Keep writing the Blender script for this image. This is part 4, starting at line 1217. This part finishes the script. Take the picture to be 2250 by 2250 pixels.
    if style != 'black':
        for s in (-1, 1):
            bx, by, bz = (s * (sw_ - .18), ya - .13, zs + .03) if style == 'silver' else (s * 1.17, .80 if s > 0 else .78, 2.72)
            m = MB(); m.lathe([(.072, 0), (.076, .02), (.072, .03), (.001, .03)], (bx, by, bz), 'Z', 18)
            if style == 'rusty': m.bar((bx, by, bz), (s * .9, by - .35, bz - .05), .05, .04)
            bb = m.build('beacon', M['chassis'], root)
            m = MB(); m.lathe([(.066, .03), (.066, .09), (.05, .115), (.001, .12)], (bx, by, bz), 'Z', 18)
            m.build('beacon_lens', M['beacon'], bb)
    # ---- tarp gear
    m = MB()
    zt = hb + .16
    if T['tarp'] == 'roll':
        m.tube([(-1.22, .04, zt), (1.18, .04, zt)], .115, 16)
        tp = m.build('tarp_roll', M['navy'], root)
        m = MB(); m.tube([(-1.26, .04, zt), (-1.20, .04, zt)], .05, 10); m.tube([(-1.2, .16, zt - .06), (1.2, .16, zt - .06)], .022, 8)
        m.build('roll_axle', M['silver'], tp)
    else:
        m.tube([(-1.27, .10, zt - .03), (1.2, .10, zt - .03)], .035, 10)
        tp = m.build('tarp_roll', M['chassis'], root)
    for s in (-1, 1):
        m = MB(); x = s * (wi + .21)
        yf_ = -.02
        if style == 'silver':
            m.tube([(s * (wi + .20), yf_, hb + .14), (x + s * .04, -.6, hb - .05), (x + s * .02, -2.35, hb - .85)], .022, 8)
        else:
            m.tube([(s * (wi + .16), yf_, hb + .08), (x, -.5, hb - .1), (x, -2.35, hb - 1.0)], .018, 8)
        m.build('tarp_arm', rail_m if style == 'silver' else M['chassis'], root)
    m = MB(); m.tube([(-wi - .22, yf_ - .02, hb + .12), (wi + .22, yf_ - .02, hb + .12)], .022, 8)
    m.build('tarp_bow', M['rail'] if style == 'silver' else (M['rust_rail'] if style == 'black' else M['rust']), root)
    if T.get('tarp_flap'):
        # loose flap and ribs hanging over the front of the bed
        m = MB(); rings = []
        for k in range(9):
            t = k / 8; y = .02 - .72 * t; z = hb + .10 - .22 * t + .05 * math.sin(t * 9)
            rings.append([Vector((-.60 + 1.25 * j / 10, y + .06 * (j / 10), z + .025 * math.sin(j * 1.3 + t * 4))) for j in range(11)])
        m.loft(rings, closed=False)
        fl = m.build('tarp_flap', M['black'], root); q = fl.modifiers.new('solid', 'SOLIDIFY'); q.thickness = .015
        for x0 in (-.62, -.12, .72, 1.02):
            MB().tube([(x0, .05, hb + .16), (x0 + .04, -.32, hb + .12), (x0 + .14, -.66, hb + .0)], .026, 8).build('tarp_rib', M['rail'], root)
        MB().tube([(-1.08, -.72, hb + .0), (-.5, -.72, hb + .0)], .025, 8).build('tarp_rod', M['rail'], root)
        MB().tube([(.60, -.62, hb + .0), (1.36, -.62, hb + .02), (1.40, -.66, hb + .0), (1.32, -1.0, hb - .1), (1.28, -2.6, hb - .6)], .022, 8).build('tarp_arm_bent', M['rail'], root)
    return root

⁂

== PROMPT ==
Repeat the data in its entirety, character for character.

== WORKED ANSWER ==
Keep writing the Blender script for this image. This is part 4, starting at line 1217. This part finishes the script. Take the picture to be 2250 by 2250 pixels.
    if style != 'black':
        for s in (-1, 1):
            bx, by, bz = (s * (sw_ - .18), ya - .13, zs + .03) if style == 'silver' else (s * 1.17, .80 if s > 0 else .78, 2.72)
            m = MB(); m.lathe([(.072, 0), (.076, .02), (.072, .03), (.001, .03)], (bx, by, bz), 'Z', 18)
            if style == 'rusty': m.bar((bx, by, bz), (s * .9, by - .35, bz - .05), .05, .04)
            bb = m.build('beacon', M['chassis'], root)
            m = MB(); m.lathe([(.066, .03), (.066, .09), (.05, .115), (.001, .12)], (bx, by, bz), 'Z', 18)
            m.build('beacon_lens', M['beacon'], bb)
    # ---- tarp gear
    m = MB()
    zt = hb + .16
    if T['tarp'] == 'roll':
        m.tube([(-1.22, .04, zt), (1.18, .04, zt)], .115, 16)
        tp = m.build('tarp_roll', M['navy'], root)
        m = MB(); m.tube([(-1.26, .04, zt), (-1.20, .04, zt)], .05, 10); m.tube([(-1.2, .16, zt - .06), (1.2, .16, zt - .06)], .022, 8)
        m.build('roll_axle', M['silver'], tp)
    else:
        m.tube([(-1.27, .10, zt - .03), (1.2, .10, zt - .03)], .035, 10)
        tp = m.build('tarp_roll', M['chassis'], root)
    for s in (-1, 1):
        m = MB(); x = s * (wi + .21)
        yf_ = -.02
        if style == 'silver':
            m.tube([(s * (wi + .20), yf_, hb + .14), (x + s * .04, -.6, hb - .05), (x + s * .02, -2.35, hb - .85)], .022, 8)
        else:
            m.tube([(s * (wi + .16), yf_, hb + .08), (x, -.5, hb - .1), (x, -2.35, hb - 1.0)], .018, 8)
        m.build('tarp_arm', rail_m if style == 'silver' else M['chassis'], root)
    m = MB(); m.tube([(-wi - .22, yf_ - .02, hb + .12), (wi + .22, yf_ - .02, hb + .12)], .022, 8)
    m.build('tarp_bow', M['rail'] if style == 'silver' else (M['rust_rail'] if style == 'black' else M['rust']), root)
    if T.get('tarp_flap'):
        # loose flap and ribs hanging over the front of the bed
        m = MB(); rings = []
        for k in range(9):
            t = k / 8; y = .02 - .72 * t; z = hb + .10 - .22 * t + .05 * math.sin(t * 9)
            rings.append([Vector((-.60 + 1.25 * j / 10, y + .06 * (j / 10), z + .025 * math.sin(j * 1.3 + t * 4))) for j in range(11)])
        m.loft(rings, closed=False)
        fl = m.build('tarp_flap', M['black'], root); q = fl.modifiers.new('solid', 'SOLIDIFY'); q.thickness = .015
        for x0 in (-.62, -.12, .72, 1.02):
            MB().tube([(x0, .05, hb + .16), (x0 + .04, -.32, hb + .12), (x0 + .14, -.66, hb + .0)], .026, 8).build('tarp_rib', M['rail'], root)
        MB().tube([(-1.08, -.72, hb + .0), (-.5, -.72, hb + .0)], .025, 8).build('tarp_rod', M['rail'], root)
        MB().tube([(.60, -.62, hb + .0), (1.36, -.62, hb + .02), (1.40, -.66, hb + .0), (1.32, -1.0, hb - .1), (1.28, -2.6, hb - .6)], .022, 8).build('tarp_arm_bent', M['rail'], root)
    return root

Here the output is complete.